_WHAT YOU ARE ASKED TO DO:_
Please restate, exactly as written, the lines running from the beginning of the material through the line that has "lining the central recess')" in it.

====

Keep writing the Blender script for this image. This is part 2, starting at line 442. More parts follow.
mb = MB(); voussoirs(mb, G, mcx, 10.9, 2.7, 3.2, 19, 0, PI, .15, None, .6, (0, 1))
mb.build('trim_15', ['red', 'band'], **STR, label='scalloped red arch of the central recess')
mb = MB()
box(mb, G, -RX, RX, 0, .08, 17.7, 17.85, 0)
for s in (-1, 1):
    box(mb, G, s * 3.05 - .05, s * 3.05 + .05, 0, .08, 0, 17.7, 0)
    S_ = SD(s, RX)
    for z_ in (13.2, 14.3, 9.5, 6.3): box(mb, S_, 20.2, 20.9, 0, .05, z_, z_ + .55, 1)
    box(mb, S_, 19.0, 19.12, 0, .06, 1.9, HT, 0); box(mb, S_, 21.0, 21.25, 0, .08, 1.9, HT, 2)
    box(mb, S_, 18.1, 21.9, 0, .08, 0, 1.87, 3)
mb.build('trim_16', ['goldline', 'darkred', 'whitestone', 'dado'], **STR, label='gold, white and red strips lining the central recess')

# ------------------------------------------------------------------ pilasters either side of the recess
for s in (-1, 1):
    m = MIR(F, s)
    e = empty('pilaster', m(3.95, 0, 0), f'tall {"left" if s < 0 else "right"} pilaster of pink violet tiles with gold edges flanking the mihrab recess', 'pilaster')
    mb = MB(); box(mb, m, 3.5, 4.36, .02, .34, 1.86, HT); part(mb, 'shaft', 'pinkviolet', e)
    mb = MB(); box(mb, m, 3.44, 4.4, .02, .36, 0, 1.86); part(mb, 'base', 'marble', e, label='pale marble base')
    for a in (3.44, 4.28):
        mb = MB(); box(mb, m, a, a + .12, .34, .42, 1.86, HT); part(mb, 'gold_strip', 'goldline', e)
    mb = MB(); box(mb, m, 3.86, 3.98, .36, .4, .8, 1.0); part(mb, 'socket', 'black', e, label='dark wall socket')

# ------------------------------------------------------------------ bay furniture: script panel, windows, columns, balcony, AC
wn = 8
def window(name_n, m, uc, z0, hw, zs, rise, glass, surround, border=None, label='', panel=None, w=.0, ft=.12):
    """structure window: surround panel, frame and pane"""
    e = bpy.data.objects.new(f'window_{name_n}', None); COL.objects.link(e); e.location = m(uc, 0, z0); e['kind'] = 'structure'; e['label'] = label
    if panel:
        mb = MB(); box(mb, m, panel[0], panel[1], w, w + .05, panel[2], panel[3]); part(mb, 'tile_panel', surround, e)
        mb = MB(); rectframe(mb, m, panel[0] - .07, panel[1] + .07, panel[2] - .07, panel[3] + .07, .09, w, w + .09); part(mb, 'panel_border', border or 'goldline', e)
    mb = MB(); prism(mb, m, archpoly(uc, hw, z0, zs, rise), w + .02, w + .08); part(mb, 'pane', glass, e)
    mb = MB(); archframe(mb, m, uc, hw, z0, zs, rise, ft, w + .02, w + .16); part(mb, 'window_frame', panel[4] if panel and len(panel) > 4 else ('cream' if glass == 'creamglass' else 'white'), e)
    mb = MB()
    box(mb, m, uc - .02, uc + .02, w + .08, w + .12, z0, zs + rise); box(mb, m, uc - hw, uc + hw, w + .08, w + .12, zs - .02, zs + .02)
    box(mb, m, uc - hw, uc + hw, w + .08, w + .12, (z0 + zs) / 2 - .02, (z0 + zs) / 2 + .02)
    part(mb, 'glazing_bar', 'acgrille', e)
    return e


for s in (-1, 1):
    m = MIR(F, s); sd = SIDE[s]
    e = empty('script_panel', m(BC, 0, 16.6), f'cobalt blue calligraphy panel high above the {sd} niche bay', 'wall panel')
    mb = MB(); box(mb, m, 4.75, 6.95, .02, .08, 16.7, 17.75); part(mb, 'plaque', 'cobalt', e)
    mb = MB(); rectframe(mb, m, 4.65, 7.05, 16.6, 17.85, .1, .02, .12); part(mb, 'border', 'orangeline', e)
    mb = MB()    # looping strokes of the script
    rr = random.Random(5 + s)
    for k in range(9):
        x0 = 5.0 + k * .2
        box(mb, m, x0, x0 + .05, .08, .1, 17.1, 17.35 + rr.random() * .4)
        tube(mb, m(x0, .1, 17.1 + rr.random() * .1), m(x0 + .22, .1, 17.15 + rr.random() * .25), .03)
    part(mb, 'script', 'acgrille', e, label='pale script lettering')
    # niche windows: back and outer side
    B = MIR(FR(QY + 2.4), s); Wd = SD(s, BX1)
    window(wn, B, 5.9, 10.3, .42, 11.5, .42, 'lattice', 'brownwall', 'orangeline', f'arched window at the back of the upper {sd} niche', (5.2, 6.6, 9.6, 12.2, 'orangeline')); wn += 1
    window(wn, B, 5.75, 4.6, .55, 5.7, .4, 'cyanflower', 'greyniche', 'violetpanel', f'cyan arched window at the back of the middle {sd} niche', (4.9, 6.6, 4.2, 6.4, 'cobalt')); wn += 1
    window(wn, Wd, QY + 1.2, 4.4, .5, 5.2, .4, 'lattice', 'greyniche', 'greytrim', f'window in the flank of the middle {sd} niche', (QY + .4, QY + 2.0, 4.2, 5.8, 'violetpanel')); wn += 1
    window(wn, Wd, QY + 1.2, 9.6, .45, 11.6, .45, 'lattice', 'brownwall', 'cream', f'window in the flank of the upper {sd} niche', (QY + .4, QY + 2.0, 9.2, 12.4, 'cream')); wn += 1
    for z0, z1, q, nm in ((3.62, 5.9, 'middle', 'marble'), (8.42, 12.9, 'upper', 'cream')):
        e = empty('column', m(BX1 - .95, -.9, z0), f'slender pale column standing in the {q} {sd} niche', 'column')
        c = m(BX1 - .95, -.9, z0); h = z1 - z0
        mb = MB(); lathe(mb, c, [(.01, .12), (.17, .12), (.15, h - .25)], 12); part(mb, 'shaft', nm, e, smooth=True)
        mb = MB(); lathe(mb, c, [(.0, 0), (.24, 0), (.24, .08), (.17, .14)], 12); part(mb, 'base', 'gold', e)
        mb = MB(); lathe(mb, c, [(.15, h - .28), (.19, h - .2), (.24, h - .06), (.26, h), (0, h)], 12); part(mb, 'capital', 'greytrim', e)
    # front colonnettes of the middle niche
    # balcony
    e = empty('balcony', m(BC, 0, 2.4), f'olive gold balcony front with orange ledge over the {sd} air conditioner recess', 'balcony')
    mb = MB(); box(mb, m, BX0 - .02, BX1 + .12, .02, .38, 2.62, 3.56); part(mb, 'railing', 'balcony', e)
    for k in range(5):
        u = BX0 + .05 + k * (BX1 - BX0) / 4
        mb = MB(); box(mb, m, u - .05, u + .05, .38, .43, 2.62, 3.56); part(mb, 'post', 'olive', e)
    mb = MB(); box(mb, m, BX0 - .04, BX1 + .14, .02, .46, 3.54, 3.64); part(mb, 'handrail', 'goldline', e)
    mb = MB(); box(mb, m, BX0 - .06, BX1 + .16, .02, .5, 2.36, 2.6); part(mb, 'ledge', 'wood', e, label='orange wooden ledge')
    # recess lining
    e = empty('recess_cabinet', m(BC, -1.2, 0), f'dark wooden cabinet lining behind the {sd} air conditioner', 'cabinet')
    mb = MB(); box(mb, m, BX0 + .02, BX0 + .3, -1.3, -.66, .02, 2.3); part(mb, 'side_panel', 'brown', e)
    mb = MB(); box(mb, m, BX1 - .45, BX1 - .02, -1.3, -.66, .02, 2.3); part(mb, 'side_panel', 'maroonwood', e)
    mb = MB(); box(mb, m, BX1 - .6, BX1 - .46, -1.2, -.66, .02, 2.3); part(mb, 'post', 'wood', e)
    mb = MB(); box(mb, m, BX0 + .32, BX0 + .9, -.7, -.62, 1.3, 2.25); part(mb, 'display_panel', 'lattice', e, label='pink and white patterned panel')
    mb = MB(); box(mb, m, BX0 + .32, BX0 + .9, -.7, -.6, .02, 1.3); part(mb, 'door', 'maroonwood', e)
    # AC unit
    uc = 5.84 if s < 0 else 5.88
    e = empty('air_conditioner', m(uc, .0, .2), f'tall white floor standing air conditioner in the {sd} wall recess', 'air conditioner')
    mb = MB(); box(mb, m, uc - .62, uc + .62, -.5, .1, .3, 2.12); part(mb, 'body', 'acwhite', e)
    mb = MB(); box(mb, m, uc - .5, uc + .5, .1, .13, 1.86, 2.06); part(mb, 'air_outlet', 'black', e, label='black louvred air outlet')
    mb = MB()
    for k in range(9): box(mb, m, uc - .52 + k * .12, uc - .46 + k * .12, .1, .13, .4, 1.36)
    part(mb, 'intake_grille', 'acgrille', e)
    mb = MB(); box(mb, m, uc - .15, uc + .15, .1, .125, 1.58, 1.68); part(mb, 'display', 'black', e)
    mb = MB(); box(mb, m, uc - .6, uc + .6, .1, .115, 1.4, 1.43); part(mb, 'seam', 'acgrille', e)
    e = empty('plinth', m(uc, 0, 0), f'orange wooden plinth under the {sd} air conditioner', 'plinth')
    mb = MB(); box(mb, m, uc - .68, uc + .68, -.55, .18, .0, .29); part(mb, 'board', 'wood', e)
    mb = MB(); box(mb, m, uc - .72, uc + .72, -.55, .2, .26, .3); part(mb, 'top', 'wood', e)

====

_FINISHED EXERCISE:_
Keep writing the Blender script for this image. This is part 2, starting at line 442. More parts follow.
mb = MB(); voussoirs(mb, G, mcx, 10.9, 2.7, 3.2, 19, 0, PI, .15, None, .6, (0, 1))
mb.build('trim_15', ['red', 'band'], **STR, label='scalloped red arch of the central recess')
mb = MB()
box(mb, G, -RX, RX, 0, .08, 17.7, 17.85, 0)
for s in (-1, 1):
    box(mb, G, s * 3.05 - .05, s * 3.05 + .05, 0, .08, 0, 17.7, 0)
    S_ = SD(s, RX)
    for z_ in (13.2, 14.3, 9.5, 6.3): box(mb, S_, 20.2, 20.9, 0, .05, z_, z_ + .55, 1)
    box(mb, S_, 19.0, 19.12, 0, .06, 1.9, HT, 0); box(mb, S_, 21.0, 21.25, 0, .08, 1.9, HT, 2)
    box(mb, S_, 18.1, 21.9, 0, .08, 0, 1.87, 3)
mb.build('trim_16', ['goldline', 'darkred', 'whitestone', 'dado'], **STR, label='gold, white and red strips lining the central recess')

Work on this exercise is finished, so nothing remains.